<<<<
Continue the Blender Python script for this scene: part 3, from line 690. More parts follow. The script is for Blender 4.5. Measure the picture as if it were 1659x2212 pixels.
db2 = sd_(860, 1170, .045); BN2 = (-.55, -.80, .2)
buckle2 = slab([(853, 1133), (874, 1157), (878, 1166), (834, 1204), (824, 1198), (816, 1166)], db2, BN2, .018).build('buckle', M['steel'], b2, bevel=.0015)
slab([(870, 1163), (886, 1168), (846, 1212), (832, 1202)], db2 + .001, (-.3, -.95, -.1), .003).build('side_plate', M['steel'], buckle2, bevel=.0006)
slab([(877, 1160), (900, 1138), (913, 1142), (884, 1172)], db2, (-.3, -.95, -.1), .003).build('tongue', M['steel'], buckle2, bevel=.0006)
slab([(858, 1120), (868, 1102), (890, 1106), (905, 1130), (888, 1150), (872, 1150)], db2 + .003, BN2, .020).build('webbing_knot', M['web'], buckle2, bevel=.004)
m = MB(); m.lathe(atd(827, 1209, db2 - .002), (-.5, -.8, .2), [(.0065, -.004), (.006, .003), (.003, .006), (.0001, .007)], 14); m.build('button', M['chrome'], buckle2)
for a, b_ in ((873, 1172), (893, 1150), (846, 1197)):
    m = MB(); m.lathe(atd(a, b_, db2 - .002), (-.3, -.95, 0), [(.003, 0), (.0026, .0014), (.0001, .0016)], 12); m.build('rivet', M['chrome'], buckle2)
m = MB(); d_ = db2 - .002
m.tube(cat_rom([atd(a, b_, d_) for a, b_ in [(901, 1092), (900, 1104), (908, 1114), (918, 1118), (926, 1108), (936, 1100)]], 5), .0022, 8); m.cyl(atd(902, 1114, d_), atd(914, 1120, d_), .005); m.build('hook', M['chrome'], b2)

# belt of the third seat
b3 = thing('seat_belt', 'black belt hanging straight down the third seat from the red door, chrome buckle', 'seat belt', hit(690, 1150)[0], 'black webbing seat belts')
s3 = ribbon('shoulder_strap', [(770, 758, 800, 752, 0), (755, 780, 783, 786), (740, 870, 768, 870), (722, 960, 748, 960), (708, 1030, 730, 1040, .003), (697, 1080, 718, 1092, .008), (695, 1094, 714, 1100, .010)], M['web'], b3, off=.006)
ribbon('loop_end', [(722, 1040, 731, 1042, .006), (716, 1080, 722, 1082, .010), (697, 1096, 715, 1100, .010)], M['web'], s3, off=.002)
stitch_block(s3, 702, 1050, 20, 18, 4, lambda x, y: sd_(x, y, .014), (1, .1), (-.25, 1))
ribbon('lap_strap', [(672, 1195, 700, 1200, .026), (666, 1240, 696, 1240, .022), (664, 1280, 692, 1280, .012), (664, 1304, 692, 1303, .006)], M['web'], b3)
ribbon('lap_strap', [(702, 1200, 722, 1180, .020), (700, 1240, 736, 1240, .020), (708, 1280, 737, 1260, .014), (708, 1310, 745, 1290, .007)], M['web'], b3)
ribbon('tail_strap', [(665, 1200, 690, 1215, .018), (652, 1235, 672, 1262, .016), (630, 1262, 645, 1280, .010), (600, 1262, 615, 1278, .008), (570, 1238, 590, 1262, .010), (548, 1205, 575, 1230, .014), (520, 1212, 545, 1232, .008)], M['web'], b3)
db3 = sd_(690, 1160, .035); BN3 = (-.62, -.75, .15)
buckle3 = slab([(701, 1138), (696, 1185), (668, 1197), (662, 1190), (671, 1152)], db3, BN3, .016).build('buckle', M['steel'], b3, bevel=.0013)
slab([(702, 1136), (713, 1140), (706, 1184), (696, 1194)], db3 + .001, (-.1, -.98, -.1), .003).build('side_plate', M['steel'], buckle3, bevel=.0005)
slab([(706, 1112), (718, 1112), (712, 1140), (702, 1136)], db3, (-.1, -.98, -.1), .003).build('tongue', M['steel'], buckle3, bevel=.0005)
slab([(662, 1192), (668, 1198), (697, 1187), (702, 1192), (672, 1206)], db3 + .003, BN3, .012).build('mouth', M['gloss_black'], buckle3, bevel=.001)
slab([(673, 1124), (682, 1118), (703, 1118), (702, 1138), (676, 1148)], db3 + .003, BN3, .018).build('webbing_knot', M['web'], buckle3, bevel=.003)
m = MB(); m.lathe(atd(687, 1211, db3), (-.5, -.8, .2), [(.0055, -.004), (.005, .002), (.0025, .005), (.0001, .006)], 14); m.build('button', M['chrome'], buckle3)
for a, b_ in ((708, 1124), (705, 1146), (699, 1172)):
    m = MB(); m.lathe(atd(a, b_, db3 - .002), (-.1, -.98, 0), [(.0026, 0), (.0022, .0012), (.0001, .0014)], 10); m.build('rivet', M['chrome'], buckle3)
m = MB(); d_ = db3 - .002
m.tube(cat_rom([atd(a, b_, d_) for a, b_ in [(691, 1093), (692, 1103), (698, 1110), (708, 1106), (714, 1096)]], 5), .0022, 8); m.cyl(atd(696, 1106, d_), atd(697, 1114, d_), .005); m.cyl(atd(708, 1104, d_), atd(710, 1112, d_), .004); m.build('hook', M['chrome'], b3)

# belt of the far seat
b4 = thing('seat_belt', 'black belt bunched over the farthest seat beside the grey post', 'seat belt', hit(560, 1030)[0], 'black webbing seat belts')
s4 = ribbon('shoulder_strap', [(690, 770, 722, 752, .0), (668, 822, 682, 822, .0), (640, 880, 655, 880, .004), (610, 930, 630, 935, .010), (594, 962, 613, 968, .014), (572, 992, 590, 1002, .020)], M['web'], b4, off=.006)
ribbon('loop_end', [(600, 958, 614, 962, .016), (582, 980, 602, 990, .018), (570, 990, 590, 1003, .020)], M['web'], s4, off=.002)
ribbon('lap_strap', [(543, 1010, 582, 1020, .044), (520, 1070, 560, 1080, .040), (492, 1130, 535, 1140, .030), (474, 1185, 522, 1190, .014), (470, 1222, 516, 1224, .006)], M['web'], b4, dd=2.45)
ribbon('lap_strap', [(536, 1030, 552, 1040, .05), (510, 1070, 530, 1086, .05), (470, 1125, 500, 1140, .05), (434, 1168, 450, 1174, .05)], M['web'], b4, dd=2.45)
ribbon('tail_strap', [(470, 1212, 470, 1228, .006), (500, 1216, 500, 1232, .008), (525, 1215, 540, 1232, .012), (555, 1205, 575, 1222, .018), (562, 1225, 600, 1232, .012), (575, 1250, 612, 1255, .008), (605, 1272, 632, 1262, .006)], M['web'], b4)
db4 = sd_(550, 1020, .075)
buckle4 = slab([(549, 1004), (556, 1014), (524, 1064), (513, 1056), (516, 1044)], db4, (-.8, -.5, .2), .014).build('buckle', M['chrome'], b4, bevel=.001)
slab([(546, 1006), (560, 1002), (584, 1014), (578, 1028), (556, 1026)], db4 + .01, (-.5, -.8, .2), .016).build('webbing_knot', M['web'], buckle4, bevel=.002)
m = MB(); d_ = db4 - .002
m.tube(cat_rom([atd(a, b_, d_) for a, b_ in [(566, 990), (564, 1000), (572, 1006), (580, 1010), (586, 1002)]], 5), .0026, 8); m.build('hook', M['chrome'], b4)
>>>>
▶ _The exercise_:
Restate the listing exactly, starting at its first line and ending at the line where "m.build('hook', M['chrome'], b2)" occurs; include both and no other lines.

▶ _Response to this task_:
Continue the Blender Python script for this scene: part 3, from line 690. More parts follow. The script is for Blender 4.5. Measure the picture as if it were 1659x2212 pixels.
db2 = sd_(860, 1170, .045); BN2 = (-.55, -.80, .2)
buckle2 = slab([(853, 1133), (874, 1157), (878, 1166), (834, 1204), (824, 1198), (816, 1166)], db2, BN2, .018).build('buckle', M['steel'], b2, bevel=.0015)
slab([(870, 1163), (886, 1168), (846, 1212), (832, 1202)], db2 + .001, (-.3, -.95, -.1), .003).build('side_plate', M['steel'], buckle2, bevel=.0006)
slab([(877, 1160), (900, 1138), (913, 1142), (884, 1172)], db2, (-.3, -.95, -.1), .003).build('tongue', M['steel'], buckle2, bevel=.0006)
slab([(858, 1120), (868, 1102), (890, 1106), (905, 1130), (888, 1150), (872, 1150)], db2 + .003, BN2, .020).build('webbing_knot', M['web'], buckle2, bevel=.004)
m = MB(); m.lathe(atd(827, 1209, db2 - .002), (-.5, -.8, .2), [(.0065, -.004), (.006, .003), (.003, .006), (.0001, .007)], 14); m.build('button', M['chrome'], buckle2)
for a, b_ in ((873, 1172), (893, 1150), (846, 1197)):
    m = MB(); m.lathe(atd(a, b_, db2 - .002), (-.3, -.95, 0), [(.003, 0), (.0026, .0014), (.0001, .0016)], 12); m.build('rivet', M['chrome'], buckle2)
m = MB(); d_ = db2 - .002
m.tube(cat_rom([atd(a, b_, d_) for a, b_ in [(901, 1092), (900, 1104), (908, 1114), (918, 1118), (926, 1108), (936, 1100)]], 5), .0022, 8); m.cyl(atd(902, 1114, d_), atd(914, 1120, d_), .005); m.build('hook', M['chrome'], b2)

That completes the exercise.